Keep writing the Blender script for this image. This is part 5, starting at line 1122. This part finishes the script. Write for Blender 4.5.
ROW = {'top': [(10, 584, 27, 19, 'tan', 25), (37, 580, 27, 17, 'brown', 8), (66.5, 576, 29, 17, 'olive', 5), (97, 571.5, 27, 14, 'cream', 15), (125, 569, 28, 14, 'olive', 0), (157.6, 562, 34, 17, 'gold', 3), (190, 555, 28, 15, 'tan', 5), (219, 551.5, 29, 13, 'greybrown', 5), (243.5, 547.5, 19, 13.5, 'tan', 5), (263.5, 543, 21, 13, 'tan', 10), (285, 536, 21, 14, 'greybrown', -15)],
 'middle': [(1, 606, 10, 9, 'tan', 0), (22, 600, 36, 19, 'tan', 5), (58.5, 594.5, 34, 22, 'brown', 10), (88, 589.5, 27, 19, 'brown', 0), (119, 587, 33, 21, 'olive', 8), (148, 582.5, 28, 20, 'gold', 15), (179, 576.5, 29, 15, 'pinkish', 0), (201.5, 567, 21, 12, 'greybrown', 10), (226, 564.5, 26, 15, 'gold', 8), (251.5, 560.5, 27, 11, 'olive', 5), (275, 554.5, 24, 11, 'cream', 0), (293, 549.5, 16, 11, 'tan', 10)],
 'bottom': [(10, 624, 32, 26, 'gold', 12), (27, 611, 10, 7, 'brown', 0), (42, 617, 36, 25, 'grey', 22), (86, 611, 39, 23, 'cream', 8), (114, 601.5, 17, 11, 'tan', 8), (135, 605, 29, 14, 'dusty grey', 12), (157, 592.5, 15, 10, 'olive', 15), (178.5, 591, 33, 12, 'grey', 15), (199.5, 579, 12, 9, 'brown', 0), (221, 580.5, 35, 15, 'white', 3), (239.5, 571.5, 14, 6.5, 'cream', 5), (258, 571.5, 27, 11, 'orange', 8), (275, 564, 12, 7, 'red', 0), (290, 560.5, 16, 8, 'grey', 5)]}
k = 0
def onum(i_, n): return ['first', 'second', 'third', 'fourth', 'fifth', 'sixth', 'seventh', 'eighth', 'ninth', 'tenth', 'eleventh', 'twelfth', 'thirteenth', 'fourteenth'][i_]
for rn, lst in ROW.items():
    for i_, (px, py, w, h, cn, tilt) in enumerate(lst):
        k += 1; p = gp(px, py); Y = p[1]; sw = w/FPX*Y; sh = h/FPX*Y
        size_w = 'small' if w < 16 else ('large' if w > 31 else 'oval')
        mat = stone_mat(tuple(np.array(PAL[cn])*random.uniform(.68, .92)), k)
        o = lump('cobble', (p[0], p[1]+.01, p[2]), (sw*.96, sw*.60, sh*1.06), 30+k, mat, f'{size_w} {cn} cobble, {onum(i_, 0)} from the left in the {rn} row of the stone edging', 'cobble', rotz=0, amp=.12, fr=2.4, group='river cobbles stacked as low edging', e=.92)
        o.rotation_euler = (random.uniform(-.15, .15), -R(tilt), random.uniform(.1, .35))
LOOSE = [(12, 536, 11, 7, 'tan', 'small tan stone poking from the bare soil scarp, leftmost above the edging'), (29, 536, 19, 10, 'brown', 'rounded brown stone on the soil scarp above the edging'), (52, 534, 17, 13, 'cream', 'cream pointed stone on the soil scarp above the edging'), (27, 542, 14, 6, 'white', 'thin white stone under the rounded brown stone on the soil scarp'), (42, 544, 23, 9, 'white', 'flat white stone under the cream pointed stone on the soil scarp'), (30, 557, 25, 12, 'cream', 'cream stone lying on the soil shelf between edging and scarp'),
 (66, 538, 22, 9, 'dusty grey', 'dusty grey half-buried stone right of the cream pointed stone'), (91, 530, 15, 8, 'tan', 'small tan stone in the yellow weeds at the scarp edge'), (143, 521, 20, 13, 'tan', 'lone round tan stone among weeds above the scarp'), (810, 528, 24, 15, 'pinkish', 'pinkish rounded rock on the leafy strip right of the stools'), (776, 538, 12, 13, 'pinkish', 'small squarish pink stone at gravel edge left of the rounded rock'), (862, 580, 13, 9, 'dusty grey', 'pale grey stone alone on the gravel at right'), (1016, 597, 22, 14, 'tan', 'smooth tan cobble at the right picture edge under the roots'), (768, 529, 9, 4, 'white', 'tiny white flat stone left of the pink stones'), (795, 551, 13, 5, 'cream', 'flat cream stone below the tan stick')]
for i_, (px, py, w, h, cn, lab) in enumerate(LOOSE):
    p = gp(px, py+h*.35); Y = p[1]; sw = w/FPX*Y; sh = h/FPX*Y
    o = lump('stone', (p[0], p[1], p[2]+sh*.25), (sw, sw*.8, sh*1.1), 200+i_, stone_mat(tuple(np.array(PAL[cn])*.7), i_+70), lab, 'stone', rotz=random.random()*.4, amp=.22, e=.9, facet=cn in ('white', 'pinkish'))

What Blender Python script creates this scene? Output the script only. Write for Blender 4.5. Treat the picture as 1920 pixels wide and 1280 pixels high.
+ + + + + + +
Provide the number of lines in these entries that hold the word "picture", without any accompanying text.

◆ Exercise response: 2